Frequently asked questions
- Can my spouse claim first-time buyer relief if I previously owned a home?
- No. HMRC treats a joint purchase as a single transaction, and first-time buyer relief is available only if every buyer on the title qualifies as a first-time buyer. If one spouse has ever owned a freehold or leasehold residential property (including an inherited share, an overseas property, or a buy-to-let), the joint purchase pays standard SDLT bands rather than FTB rates. The only workaround is for the FTB spouse to buy in their sole name and take the mortgage in their sole name - but lenders rarely approve solo affordability for couples, and the non-FTB spouse forfeits any legal ownership stake on the title.
- Does inheriting a property disqualify me from first-time buyer relief?
- Yes. The HMRC test is whether you have ever held a "major interest" (freehold or leasehold of more than 21 years) in a residential property anywhere in the world - and inheritance counts. Even inheriting a 25% share of a parent's home before they sold it disqualifies you for life. The same applies to property held in trust where you are the beneficiary, and to overseas property. The test is one-strike: there is no time-limit lookback, no exclusion for low-value or short-tenure ownership, no waiver for inheritance you did not seek.
- I am a first-time buyer but my partner is not - can we still claim relief?
- No. Every name on the title must be a first-time buyer. A common workaround is for the FTB partner to buy in their sole name, with the non-FTB partner contributing to deposit via a deed of trust rather than legal ownership - but the FTB partner must qualify for the mortgage on their own income alone, and the non-FTB partner has no automatic property right if the relationship ends. Most couples ultimately accept the standard SDLT bands and put both names on the title, because the FTB saving (up to £6,250 at the £500k cap) rarely outweighs the legal-protection cost of sole ownership.
- Does buying off-plan or a new-build still count for first-time buyer relief?
- Yes, provided you have never previously held a major interest in any residential property. Off-plan and new-build purchases qualify for FTB relief on the same terms as second-hand homes - the £300,000 nil-rate band and £500,000 cap apply identically.
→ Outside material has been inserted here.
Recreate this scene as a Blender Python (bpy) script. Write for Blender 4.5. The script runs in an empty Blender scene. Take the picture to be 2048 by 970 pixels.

The completion date (when SDLT is due, within 14 days) is what counts, not the reservation or exchange date - so if your completion straddles a Budget rule change, the rate in force at completion is what applies.
- What is the £500,001 cliff effect for first-time buyer SDLT?
- First-time buyer relief is withdrawn entirely once the purchase price exceeds £500,000 - there is no taper, no proportional relief, no protected nil-rate band. At exactly £500,000 an FTB pays £10,000 SDLT (£200,000 × 5% in the £300k - £500k band). At £500,001 the FTB loses relief completely and pays standard SDLT on the whole price, which works out around £15,000 (£125k × 2% + £250k × 5% + a small slice at 5%). The £1 of extra purchase price triggers roughly £5,000 of extra SDLT - a textbook cliff edge that makes the £500,000 ceiling a hard negotiating anchor for FTBs in expensive markets.
- What is the Lifetime ISA penalty if I use it for a non-qualifying purchase?
- A Lifetime ISA withdrawal for anything other than (a) a first home up to £450,000, (b) age 60+, or (c) terminal illness incurs a 25% government withdrawal charge on the gross amount withdrawn. Because the 25% government bonus was paid on contributions but the 25% charge is levied on the larger post-bonus balance, the saver ends up with less than they contributed: £4,000 contribution + £1,000 bonus = £5,000, minus 25% withdrawal charge of £1,250 = £3,750 returned, a £250 net loss before any investment growth. If your property purchase falls through above the £450,000 LISA cap, plan for that withdrawal charge or hold the LISA balance until age 60.